Unconvinced, Charlie went and found Augustus. “Listen, Augustus. I know that you believe Mr. Wonka is a prophet. But all he’s given us to show for it is his candy, and if you weren’t so obsessed with candy, I don’t think you’d find his argument compelling at all. And here we see him telling us to do one thing, while he does something completely different. Doesn’t this bother you at all?”
“Nope!” rejoined Augustus, and he buried his face in a bowl of syrup.
“Mike Teevee is smart,” thought Charlie. “He’ll listen if I talk to him.” Charlie found Mike and said, “Please tell me that I’m not the only one who sees that there’s something dreadfully wrong here, Mike. Thousands of people have claimed to be prophets. Mr. Wonka has the worst argument of all in his defense, and he doesn’t practice what he preaches.”
Mike responded, “Talk to me as I try to figure out this Wonkavision Machine, Charlie. Here, just stand there while I throw this switch.”
Mike threw the switch, and Charlie vanished! Then Mike saw Charlie’s molecules dancing near the ceiling. “Sorry, Charlie. In order to put you back together, I’d have to turn on the television. But you see, Mr. Wonka told me to destroy people who criticize him, so that’s what I’m doing. I have to, he’s our prophet. He said so himself. Now . . . where can I find those apostate Oompa Loompas?”
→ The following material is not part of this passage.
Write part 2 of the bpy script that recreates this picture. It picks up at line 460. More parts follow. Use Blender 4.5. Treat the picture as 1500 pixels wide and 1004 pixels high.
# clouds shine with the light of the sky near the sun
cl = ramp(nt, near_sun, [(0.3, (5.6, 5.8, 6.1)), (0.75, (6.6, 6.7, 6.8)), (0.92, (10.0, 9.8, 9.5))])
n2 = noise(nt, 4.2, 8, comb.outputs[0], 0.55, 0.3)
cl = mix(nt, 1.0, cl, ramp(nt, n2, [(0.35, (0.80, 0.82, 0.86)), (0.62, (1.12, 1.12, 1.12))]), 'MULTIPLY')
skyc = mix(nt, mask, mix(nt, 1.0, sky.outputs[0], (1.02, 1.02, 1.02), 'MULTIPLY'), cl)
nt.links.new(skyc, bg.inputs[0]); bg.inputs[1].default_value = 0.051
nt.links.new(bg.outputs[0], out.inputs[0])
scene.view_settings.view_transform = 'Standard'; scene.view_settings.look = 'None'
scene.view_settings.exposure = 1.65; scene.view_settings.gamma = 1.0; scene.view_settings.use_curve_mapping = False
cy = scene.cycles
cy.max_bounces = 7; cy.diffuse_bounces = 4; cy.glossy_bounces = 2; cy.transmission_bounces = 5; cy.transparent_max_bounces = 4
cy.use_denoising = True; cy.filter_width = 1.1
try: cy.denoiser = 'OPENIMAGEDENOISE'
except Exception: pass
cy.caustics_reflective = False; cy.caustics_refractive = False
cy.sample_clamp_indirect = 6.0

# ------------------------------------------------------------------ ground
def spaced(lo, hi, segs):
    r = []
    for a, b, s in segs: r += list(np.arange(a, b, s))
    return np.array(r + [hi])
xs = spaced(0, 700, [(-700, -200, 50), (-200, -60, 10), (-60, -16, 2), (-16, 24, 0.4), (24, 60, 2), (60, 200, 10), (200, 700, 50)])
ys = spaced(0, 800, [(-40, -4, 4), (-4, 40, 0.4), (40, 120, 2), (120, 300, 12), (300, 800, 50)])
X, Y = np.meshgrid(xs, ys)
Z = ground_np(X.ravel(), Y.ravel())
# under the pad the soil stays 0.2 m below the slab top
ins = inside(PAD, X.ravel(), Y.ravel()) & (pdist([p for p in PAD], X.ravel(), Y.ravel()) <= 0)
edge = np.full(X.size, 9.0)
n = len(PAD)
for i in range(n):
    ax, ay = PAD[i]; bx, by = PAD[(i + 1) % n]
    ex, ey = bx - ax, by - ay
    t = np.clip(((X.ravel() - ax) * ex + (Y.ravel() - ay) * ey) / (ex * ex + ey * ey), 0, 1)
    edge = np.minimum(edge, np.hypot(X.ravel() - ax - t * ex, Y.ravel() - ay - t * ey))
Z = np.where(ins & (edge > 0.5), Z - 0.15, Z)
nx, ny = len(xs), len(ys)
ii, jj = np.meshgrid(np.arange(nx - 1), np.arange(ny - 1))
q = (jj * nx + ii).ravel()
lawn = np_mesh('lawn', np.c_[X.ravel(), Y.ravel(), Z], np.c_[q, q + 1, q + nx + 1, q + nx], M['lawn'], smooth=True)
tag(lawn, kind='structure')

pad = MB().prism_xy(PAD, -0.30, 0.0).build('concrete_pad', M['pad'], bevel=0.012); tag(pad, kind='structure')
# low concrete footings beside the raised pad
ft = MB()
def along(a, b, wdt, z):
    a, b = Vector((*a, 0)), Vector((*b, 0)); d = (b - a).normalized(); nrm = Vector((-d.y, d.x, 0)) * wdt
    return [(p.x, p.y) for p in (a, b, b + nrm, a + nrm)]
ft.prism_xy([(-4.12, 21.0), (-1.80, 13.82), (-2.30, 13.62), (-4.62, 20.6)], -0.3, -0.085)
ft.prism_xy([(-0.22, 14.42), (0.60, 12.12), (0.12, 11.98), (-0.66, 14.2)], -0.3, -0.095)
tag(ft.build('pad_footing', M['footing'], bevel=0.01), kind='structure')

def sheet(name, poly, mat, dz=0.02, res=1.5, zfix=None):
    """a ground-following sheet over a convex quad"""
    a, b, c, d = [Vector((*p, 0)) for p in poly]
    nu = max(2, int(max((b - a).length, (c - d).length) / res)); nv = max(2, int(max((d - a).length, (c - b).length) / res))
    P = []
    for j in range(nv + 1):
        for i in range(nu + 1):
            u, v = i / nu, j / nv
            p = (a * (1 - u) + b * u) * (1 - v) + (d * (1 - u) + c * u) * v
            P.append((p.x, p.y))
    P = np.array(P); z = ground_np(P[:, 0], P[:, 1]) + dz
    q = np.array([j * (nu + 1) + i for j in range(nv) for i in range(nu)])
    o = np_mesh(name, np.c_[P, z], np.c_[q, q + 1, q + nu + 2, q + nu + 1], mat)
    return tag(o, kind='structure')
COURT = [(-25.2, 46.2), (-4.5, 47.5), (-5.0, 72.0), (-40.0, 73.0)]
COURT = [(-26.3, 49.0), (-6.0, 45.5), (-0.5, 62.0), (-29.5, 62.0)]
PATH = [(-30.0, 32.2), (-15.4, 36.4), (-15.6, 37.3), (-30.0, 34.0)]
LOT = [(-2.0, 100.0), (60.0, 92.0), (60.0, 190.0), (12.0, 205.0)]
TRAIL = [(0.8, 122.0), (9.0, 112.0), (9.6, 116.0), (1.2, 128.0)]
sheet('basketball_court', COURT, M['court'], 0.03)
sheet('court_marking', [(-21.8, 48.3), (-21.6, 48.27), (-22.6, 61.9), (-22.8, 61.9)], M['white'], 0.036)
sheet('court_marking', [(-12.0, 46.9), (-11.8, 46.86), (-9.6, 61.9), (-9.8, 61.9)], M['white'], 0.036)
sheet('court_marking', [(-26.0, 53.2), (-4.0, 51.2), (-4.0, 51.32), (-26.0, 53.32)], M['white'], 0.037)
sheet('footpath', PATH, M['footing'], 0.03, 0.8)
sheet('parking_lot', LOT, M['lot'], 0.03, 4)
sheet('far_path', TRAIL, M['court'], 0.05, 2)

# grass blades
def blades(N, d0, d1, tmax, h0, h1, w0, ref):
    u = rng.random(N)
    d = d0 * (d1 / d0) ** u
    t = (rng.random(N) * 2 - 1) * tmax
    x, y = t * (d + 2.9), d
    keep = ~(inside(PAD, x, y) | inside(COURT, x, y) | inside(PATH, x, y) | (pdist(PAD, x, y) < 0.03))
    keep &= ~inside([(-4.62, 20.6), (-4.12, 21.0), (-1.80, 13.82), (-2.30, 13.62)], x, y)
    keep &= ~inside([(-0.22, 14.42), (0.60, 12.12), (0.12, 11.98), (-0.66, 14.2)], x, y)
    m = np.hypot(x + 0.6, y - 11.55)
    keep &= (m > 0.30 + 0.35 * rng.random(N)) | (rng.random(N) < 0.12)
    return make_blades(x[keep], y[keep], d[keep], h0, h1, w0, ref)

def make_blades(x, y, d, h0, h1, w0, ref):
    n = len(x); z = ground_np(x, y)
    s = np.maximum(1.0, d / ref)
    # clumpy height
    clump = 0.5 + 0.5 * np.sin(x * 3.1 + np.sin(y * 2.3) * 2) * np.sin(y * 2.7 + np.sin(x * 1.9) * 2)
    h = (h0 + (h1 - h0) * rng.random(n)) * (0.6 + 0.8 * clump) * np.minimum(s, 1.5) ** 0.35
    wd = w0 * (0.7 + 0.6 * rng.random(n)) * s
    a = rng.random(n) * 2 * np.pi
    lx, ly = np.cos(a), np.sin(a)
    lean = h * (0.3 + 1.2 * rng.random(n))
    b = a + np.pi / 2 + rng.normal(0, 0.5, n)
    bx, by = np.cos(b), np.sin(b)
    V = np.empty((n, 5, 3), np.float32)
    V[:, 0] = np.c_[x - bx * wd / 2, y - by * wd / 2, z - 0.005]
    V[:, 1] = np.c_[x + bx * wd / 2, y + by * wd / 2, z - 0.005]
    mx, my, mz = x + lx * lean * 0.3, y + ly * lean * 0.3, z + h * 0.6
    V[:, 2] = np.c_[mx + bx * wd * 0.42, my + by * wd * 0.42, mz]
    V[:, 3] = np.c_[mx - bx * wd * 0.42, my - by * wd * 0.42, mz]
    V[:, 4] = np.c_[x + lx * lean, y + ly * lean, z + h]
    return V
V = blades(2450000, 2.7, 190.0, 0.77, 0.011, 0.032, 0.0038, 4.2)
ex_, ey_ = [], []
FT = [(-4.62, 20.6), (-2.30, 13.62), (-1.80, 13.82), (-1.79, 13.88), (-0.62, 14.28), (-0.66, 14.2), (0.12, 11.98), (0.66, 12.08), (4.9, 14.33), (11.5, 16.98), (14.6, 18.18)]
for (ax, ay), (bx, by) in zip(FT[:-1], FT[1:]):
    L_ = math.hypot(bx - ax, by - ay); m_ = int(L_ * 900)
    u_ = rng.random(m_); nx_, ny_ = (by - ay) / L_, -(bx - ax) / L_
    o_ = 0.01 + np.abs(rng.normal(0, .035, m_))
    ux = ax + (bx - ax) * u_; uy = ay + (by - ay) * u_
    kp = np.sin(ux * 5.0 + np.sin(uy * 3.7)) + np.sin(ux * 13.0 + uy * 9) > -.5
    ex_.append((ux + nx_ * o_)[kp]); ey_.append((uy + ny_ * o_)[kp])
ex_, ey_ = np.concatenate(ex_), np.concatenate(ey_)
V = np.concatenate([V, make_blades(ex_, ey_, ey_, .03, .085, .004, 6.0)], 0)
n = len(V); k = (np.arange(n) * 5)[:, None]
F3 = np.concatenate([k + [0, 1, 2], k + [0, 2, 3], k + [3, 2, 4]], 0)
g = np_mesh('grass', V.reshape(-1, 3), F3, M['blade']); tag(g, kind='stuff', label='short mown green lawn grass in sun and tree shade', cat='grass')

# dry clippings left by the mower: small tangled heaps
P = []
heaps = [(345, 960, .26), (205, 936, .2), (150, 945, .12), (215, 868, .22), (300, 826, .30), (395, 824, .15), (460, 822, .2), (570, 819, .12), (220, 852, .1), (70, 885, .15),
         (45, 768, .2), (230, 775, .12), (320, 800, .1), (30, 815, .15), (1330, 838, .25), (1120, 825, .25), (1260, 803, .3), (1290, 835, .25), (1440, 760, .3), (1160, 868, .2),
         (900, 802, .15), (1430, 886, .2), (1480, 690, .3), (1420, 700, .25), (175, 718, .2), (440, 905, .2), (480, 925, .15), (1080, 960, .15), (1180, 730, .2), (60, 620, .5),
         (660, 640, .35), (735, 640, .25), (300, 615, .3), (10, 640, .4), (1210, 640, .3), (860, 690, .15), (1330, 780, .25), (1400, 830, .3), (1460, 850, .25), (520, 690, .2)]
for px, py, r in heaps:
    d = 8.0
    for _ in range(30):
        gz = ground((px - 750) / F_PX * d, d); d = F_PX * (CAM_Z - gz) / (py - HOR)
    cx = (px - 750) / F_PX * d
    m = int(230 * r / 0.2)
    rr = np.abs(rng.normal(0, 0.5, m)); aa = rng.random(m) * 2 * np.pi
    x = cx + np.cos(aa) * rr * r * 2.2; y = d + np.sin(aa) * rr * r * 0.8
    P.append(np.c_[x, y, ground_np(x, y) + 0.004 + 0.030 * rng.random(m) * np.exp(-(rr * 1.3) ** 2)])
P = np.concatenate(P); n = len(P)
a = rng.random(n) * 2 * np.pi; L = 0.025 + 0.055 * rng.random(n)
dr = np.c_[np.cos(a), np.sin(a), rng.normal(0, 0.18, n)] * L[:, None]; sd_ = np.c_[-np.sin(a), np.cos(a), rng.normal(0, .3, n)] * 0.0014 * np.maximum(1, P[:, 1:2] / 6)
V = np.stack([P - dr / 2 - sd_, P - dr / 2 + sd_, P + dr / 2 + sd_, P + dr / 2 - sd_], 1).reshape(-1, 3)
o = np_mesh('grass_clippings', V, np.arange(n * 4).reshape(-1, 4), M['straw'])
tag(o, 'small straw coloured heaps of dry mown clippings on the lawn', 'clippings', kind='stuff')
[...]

IT’S SAFE TO SAY THAT NO ONE READING THIS STORY WILL BE IMPRESSED BY MR. WONKA’S CLAIM TO PROPHETHOOD, OR BY THE PERPLEXING DEFENSE OFFERED BY HIS UNCRITICAL FOLLOWERS. YET HOW IS MUHAMMAD’S STORY ANY DIFFERENT? IF WE SWITCH WONKA BARS WITH WOMEN, WONKA’S SIGNS WITH SURAH 4:3 AND 33:50, AND THE ARGUMENT FROM GOOD CANDY WITH THE ARGUMENT FROM GOOD POETRY, WE HAVE A ROUGH SKETCH OF THE PROPHETIC CLAIM OF THE FOUNDER OF ISLAM. SADLY, MUHAMMAD’S FOLLOWERS, LIKE WONKA’S, ABSOLUTELY REFUSE TO QUESTION HIM.